The Stories We Long to Tell

Last night, while sitting at the very pizza place that I wrote about here a few months ago, I read a story about a treasure ship that’s supposedly lost somewhere in the California desert. I chowed down on pizza after a long day spent in the Ozarks while Hank watched me through the windshield of my car and the front window of the restaurant, feeling quite sublime about the fact that I was back in Heber Springs some five months later after simply deciding I wanted to be here.

The author of the lost treasure piece quoted Joan Didion (who, you may or may not know, is my absolute favorite writer of all time ever), which made me happy. He then proceeded to misinterpret her meaning, but in a way that still resonated profoundly with me. “We tell ourselves stories in order to live,” she writes in The White Album. Joan is talking more about the phenomenon of creating a mythology behind the unexplainable, but it works equally well in the context of the treasure hunt, where Alexander Nazaryan posits, “It may be a story about some masterpiece you’ve been nurturing for years, of selling a tech startup to Google, of raising a family in rural Vermont. It may be about a ship stranded in the desert.”
 
We tell ourselves stories in order to live. Whether explaining the unexplainable or striving to create some future hope to cling to amidst a stagnantly contended present, stories are rather useful. As a writer, I am quite satisfied by this theory. It makes my work feel almost as worthwhile as carpentry or masonry, because we need stories to live just as surely as we need houses.

But I also was slapped in the face by his claim that we cling to stories of attainable dreams the same way we cling to stories of ships stranded in the desert. Not that the ship isn’t real, but it’s certainly harder to find than a life and a story that deeply satisfies our souls.

Of course, stories are a lovely place to live. Books help us escape to distant lands and dream big and learn what’s out there when we’re stuck in trying circumstances. And while not all of them can have—to borrow a term from my corporate copywriting career—an explicit call-to-action, they all plant seeds. And seeds help us to grow roots and grow towards the light. Growing towards the light requires action, which is oftentimes difficult and scary and less comfortable than routine. But gnawing unease accumulates into far more pain than the sharp and quick feeling of breaking the cycle and pulling out the splinters.
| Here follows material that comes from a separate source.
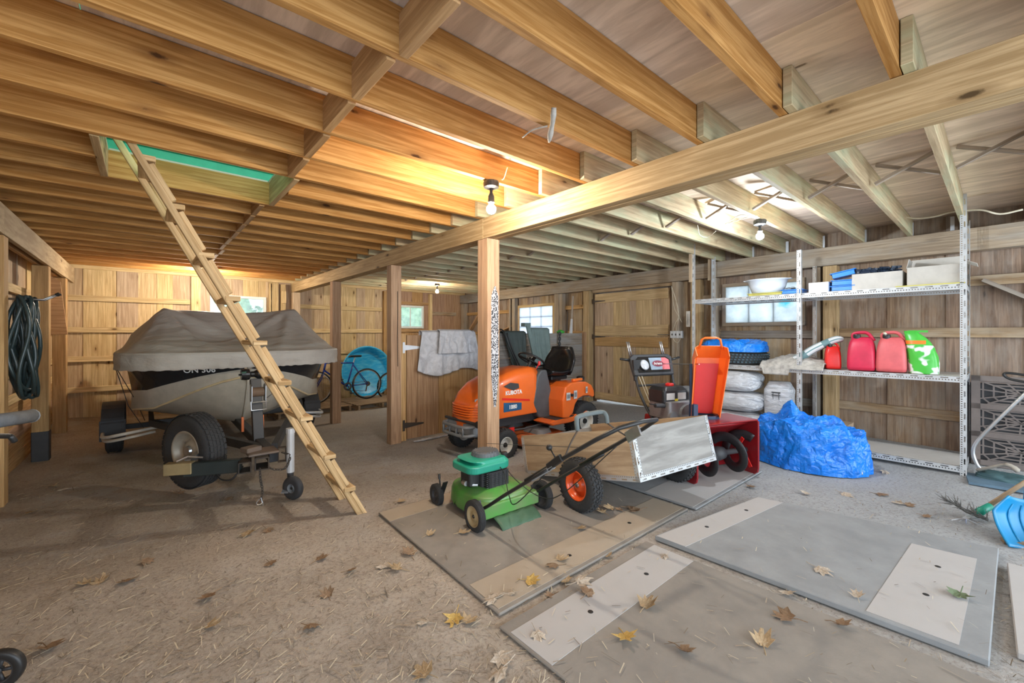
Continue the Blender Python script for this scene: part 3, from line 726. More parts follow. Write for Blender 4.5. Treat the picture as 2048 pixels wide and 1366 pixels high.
# ------------------------------------------------------------------ things on the shelving
ZT, ZM, ZB = 1.8655, 1.0355, .2355
def rrect(w, d, r, n=4):
    o = []
    for cx, cy, a0 in ((w/2-r, d/2-r, 0), (-w/2+r, d/2-r, 90), (-w/2+r, -d/2+r, 180), (w/2-r, -d/2+r, 270)):
        for i in range(n+1): a = rad(a0+90*i/n); o.append((cx+r*math.cos(a), cy+r*math.sin(a)))
    return o
def loft(q, secs, n=4, m=0, cap=True):
    """secs: (z, w, d, r, cx, cy)"""
    P = [[(x+cx, y+cy, z) for x, y in rrect(w, d, r, n)] for z, w, d, r, cx, cy in secs]
    b, k = q.ring(P, True, m)
    if cap:
        q.f.append(tuple(b+i for i in reversed(range(k)))); q.m.append(m); q.uv.append([(0, 0)]*k)
        e = b+(len(P)-1)*k; q.f.append(tuple(e+i for i in range(k))); q.m.append(m); q.uv.append([(0, 0)]*k)
def fuel_can(x, y, s, mat, lab, spout=True, rz=0, tall=1):
    e = empty('fuel_can', (x, y, ZM), rz, lab, 'fuel can', None)
    q = MB(); w, d, h = .275*s, .235*s, .375*s*tall
    loft(q, [(0, w*.94, d*.94, .03*s, 0, 0), (.012*s, w, d, .035*s, 0, 0), (h*.55, w*.98, d*.97, .04*s, 0, 0), (h*.80, w*.80, d*.85, .045*s, 0, .0), (h*.90, w*.55, d*.7, .04*s, 0, 0), (h*.93, w*.40, d*.6, .035*s, 0, 0)])
    q.build('can_body', mat, e, smooth=True, sub=1)
    q = MB(); q.tube(smooth_path([(0, d*.30, h*.86), (0, d*.30, h*1.0), (0, d*.1, h*1.05), (0, -d*.2, h*1.03), (0, -d*.42, h*.82)], 4), .014*s, 8, flat=1.3); q.build('handle', mat, e, smooth=True)
    q = MB(); q.lathe([(.03*s, h*.88), (.032*s, h*.97), (.028*s, h*1.0), (0, h*1.0)], (-.05*s, d*.15, 0), n=14); q.build('cap', M['black'], e)
    if spout:
        q = MB(); q.tube(smooth_path([(-.05*s, .04*s, h*.98), (-.05*s, .05*s, h*1.03), (.02*s, .06*s, h*1.04)], 4), .013*s, 8); q.build('spout', M['cable'], e)
    return e
RP1 = plain('red_can', (.62, .022, .07), .45, var=.1); RP2 = plain('red_can_faded', (.70, .13, .14), .5, var=.1); RP3 = plain('red_can_small', (.72, .015, .012), .35)
fuel_can(5.66, .955, 1.0, RP1, 'deep pink-red fuel can next to the small red can on the shelf', False, .1)
fuel_can(5.67, .72, 1.0, RP2, 'faded pink fuel can standing against the green bag', True, .05)
fuel_can(5.66, 1.205, .62, RP3, 'small bright red fuel can beside the striped blanket', False, .3, 1.15)
# green and white printed sack
GB, nt, b = NT('green_bag'); tc = N(nt, 'ShaderNodeTexCoord').outputs['Object']
sp_ = N(nt, 'ShaderNodeSeparateXYZ'); nt.links.new(tc, sp_.inputs[0])
wv = nt.nodes.new('ShaderNodeTexNoise'); wv.inputs['Scale'].default_value = 7; nt.links.new(tc, wv.inputs[0])
low = math_(nt, 'LESS_THAN', sp_.outputs[2], .27); wm = math_(nt, 'MULTIPLY', low, ramp(nt, wv.outputs[0], [(.47, 0), (.5, 1)]))
cc = mixc(nt, wm, (.07, .50, .06), (.75, .82, .76))
ob = math_(nt, 'MULTIPLY', math_(nt, 'LESS_THAN', math_(nt, 'ABSOLUTE', math_(nt, 'SUBTRACT', sp_.outputs[2], .30)), .018), math_(nt, 'GREATER_THAN', sp_.outputs[1], -.02))
nt.links.new(mixc(nt, ob, cc, (.85, .22, .03)), b.inputs['Base Color']); b.inputs['Roughness'].default_value = .3
q = MB()
def gb(u, v):
    a = 2*PI*u; z = .41*v; w = .105*(1-.15*v)*(1+.12*math.sin(v*PI)); d = .075*math.sqrt(max(0, 1-v**3)); c = math.cos(a); s_ = math.sin(a)
    k = 1+.05*noise.noise(Vector((c*2, s_*2, z*14)))
    r = 1/max(abs(c)**3+abs(s_)**3, .1)**(1/3)
    return (d*s_*r*k+.0, w*c*r*k+.05*v*v, z-.10*v*v*max(0, -c)*1.0)
q.grid(gb, 40, 26); e = empty('seed_sack', (5.66, .49, ZM), 0, 'green and white printed plastic sack at the right end of the shelf', 'sack')
q.build('sack_body', GB, e, smooth=True); q = MB(); q.box((0, .04, .405), (.006, .14, .02)); q.build('sealed_top', plain('bag_green', (.07, .5, .06), .3), e)
# folded cloths: height-field folds
def cloth_lump(name, c, lx, ly, h, mat, lab, cat, seed=1, fr=9, amp=.3, rz=0, nu=46, nv=30, edge=.35, grp=None, parent=None, flat=.0):
    """closed soft lump: top half of a rounded form with sharp creases"""
    o = Vector((seed*7.1, seed*3.3, 0))
    def f(u, v):
        a = 2*PI*u; t = v*PI*.5; k = math.cos(t)**edge
        p = Vector((math.cos(a)*k, math.sin(a)*k, 0)); sq = 1/max(abs(math.cos(a))**3.5+abs(math.sin(a))**3.5, .01)**(1/3.5)
        rid = lambda s: 1-2*abs(noise.noise(Vector((p.x*s*lx*4, p.y*s*ly*4, math.sin(t)*s*.4))+o))
        z = h*math.sin(t)**.8*(1-flat+flat)
        d = (rid(fr*.3)-.6)*amp+(rid(fr)-.6)*amp*.45
        kk = 1+d*.35*math.sin(t*.9+.5)
        return (lx*p.x*sq*kk, ly*p.y*sq*kk, max(0, z*(1+d*.5*min(1, v*3))) if v > 0 else 0)
    q = MB(); q.grid(f, nu, nv); e = q.build(name, mat, parent, smooth=True)
    if not parent: e.location = c; e.rotation_euler = (0, 0, rz); tag(e, lab, cat, grp)
    return e
M['tarp_blue'], nt, b = NT('tarp_blue'); tc = N(nt, 'ShaderNodeTexCoord').outputs['Object']
cr = nt.nodes.new('ShaderNodeTexVoronoi'); cr.feature = 'DISTANCE_TO_EDGE'; cr.inputs['Scale'].default_value = 4.5
wp = nt.nodes.new('ShaderNodeVectorMath'); wp.operation = 'ADD'; nt.links.new(tc, wp.inputs[0])
nz = nt.nodes.new('ShaderNodeTexNoise'); nz.inputs['Scale'].default_value = 4; nt.links.new(tc, nz.inputs[0]); nt.links.new(nz.outputs[1], wp.inputs[1]); nt.links.new(wp.outputs[0], cr.inputs['Vector'])
nt.links.new(mixc(nt, ramp(nt, noise_(nt, tc, 5, 5), [(.35, 0), (.65, 1)]), (.004, .22, .80), (.004, .16, .66)), b.inputs['Base Color'])
b.inputs['Roughness'].default_value = .30; b.inputs['Specular IOR Level'].default_value = .6
bump(nt, math_(nt, 'ADD', math_(nt, 'MULTIPLY', ramp(nt, cr.outputs['Distance'], [(0, 0), (.3, 1)]), .35), math_(nt, 'MULTIPLY', noise_(nt, tc, 11, 4, .55, 1.5), .8)), b, .6, .04)
M['burlap'] = plain('burlap', (.50, .47, .42), .9, var=.2, sc=20, bmp=.3, bsc=60)
M['bag_white'], nt, b = NT('bag_white'); tc = N(nt, 'ShaderNodeTexCoord').outputs['Object']
wr_ = noise_(nt, mapping(nt, tc, (9, 3, 14)), 1.6, 5, .65, 1.5)
nt.links.new(mixc(nt, ramp(nt, wr_, [(.3, 0), (.55, 1)]), (.42, .42, .43), (.66, .67, .69)), b.inputs['Base Color']); b.inputs['Roughness'].default_value = .5; bump(nt, wr_, b, .9, .03)
# tire with a blue tarp folded over it
e = empty('spare_tire', (5.78, 2.20, ZM), 0, 'car tire lying flat on the shelf under a folded blue tarp', 'tire')
prof = [(.19, .03), (.22, .0), (.29, .0), (.315, .02), (.32, .07), (.315, .13), (.29, .155), (.22, .155), (.19, .13)]
q = MB(); q.lathe(prof+[prof[0]], n=48); q.build('tire_wall', M['tread'], e, smooth=True)
q = MB()
for i in range(48):
    a = 2*PI*i/48
    for zz in (.035, .065, .095, .125): q.box((.319*math.cos(a+zz), .319*math.sin(a+zz), zz), (.012, .026, .018), RZ(a+zz+.3))
q.build('tread_blocks', plain('blue_tread', (.04, .075, .095), .7), e)
cloth_lump('folded_tarp', (5.76, 2.26, ZM+.158), .30, .37, .15, M['tarp_blue'], 'blue tarp folded in a loose pad on top of the shelf tire', 'tarp', 4, 7, .32)
# burlap cloth spilling over the edge, striped blanket roll
q = MB()
def bl(u, v):
    y = 1.86-.62*u; x = SX-.045+.45*v; h = .10*math.sin(min(1, v*1.6)*PI*.5)*(1+.6*math.sin(u*5))*(.25+u)
    z = ZM+.012+h+.03*(1-abs(noise.noise(Vector((y*7, x*9, 1)))*2))+.012*noise.noise(Vector((y*25, x*25, 1)))
    if v < .16: k = 1-v/.16; x = SX-.012-.015*k; z = ZM+.015-.10*k*(1 if .05 < u < .5 else .3)
    return (x, y, z)
q.grid(bl, 46, 34); o = q.build('burlap_cloth', M['burlap'], smooth=True, solid=.004); tag(o, 'pale crumpled mesh cloth hanging over the middle shelf edge', 'cloth')
BK, nt, b = NT('blanket'); uv = N(nt, 'ShaderNodeUVMap').outputs[0]; sp_ = N(nt, 'ShaderNodeSeparateXYZ'); nt.links.new(uv, sp_.inputs[0])
st = math_(nt, 'GREATER_THAN', math_(nt, 'FRACT', math_(nt, 'MULTIPLY', sp_.outputs[0], 4.0)), .72); st2 = math_(nt, 'GREATER_THAN', math_(nt, 'FRACT', math_(nt, 'MULTIPLY', sp_.outputs[1], 14.0)), .7)
nt.links.new(mixc(nt, math_(nt, 'MAXIMUM', st, st2), (.68, .70, .70), (.16, .27, .28)), b.inputs['Base Color']); b.inputs['Roughness'].default_value = .9
q = MB(); q.tube(smooth_path([(5.60, 1.66, ZM+.05), (5.62, 1.52, ZM+.10), (5.66, 1.36, ZM+.22), (5.70, 1.20, ZM+.31), (5.72, 1.12, ZM+.325)], 6), [.05, .055, .06, .065, .07, .072, .074, .075, .075, .075, .075, .074, .073, .072, .071, .07, .07, .07, .07, .068, .066, .06, .055, .045, .03], 14, flat=.6)
o = q.build('blanket_roll', BK, smooth=True); tag(o, 'rolled white blanket with dark green stripes sticking up behind the small red can', 'blanket')
# top shelf
e = empty('wash_tub', (5.62, 1.83, ZT+.035), .1, 'white oval plastic tub standing on a yellow tray on the top shelf', 'tub')
q = MB(); P = []
for z, s in ((0, .70), (.004, .76), (.075, .88), (.15, .97), (.155, 1.08), (.162, 1.08), (.158, .96), (.08, .86), (.012, .74), (.010, .0)):
    P.append([(.16*s*math.cos(a), .215*s*math.sin(a), z) for a in [2*PI*i/36 for i in range(36)]])
q.ring(P); q.f.append(tuple(reversed(range(36)))); q.m.append(0); q.uv.append([(0, 0)]*36); q.build('tub_body', plain('tub', (.68, .74, .82), .4, var=.03), e, smooth=True)
q = MB()
for s in (-1, 1): q.box((0, s*.235, .158), (.10, .035, .008))
q.build('rim_grips', plain('tub2', (.72, .74, .78), .4), e, bevel=.004)
def tray(name, x, y, z, w, d, h, mat, lab, rz=0, t=.006, ribs=0, rx=0):
    e = empty(name, (x, y, z), rz, lab, 'tray'); e.rotation_euler = (0, rx, rz)
    q = MB(); q.box((0, 0, t/2), (w, d, t)); q.build('tray_base', mat, e)
    q = MB()
    for s in (-1, 1): q.box((s*(w/2-t/2), 0, h/2), (t, d, h)); q.box((0, s*(d/2-t/2), h/2), (w, t, h))
    q.box((-w/2-.006, 0, h-.004), (.02, d+.02, .008)); q.box((w/2+.006, 0, h-.004), (.02, d+.02, .008)); q.box((0, -d/2-.006, h-.004), (w, .02, .008)); q.box((0, d/2+.006, h-.004), (w, .02, .008))
    q.build('tray_sides', mat, e, bevel=.002)
    if ribs:
        q = MB()
        for i in range(ribs): q.box((0, -d/2+d*(i+1)/(ribs+1), h*.4), (w-.01, .005, h*.7))
        q.build('dividers', mat, e)
    return e
YL = plain('yellow_tray', (.62, .56, .14), .5); BL = plain('blue_tray', (.012, .22, .72), .35); BLD = plain('blue_box', (.02, .12, .34), .4)
tray('plastic_tray', 5.63, 1.82, ZT, .26, .36, .033, YL, 'dusty yellow plastic tray under the white oval tub', 0, ribs=2)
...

I said on Monday that next time I wrote, I’d be in a different city. Moments after posting that piece, I headed home and hurriedly, dutifully packed up my car with random things I thought I might need for a trip to the place that dances in my dreams like sirens over the stern of my own desert ghost ship. That night, Hank and I walked into a most glorious AirBnB in Fayetteville, Arkansas. Its silence was not daunting or maddening, it was peace and quiet embodied. We woke up early and hit a trail I’d wanted to hike the last two times I visited but never made it out to. Then we walked several miles through town before I finally let Hank nap while I mountain biked an area trail and met two of the friendliest cyclists I’ve ever chanced upon. Every car profusely yielded to me at street crossings, and my friends from Bentonville met me for another hours-long meal filled with great conversation and easy laughs. In short, it was perfect. And all it required was a bit of action and driving and reaching out.

In hindsight, I don’t even remember the effort, but I do remember the simple, blissful feeling of watching Hank blaze the trail ahead of me at Devil’s Den and how nice it was to just hop off my bike and stare out over the Ozarks in their subdued wintry glory. With fewer leaves to muffle sound and obstruct sightlines, woodpeckers working the pines echoed through the hills and distant peaks were visible through the bare branches. The story that I tell myself about the simple, profound bliss of the woods pales in comparison to its dusty, dappled-light reality. There’s no glowing aura or divine trumpets descending from the clouds, but there is the still, quiet knowledge that I’m right where I want and need to be. I don’t want to tell myself a story about the woods while sitting under fluorescent lights in a cubicle somewhere far away from them. We needn’t delude ourselves that our masterpieces are just a few months away, if only we keep biding time.

We simply need to live the same story that we’re telling. This requires patience and hard work, but sometimes it also requires hasty, confident action. My search for a dog dragged on for literally years, but my decision to adopt Hank took a matter of moments. And having him ride shotgun with me and snooze at my feet by the fire while I write this is a dream come true that I couldn’t have written with all the time and paper and coffee in the world. There was nothing preventing me from bringing him into my life than my own foot-dragging and toiling. There’s no telling what other stories aren’t being told because of inertia and brain fog and undue trust in the devils we know. So often, we say, “It’s not that easy.” But more often than we realize, it actually is.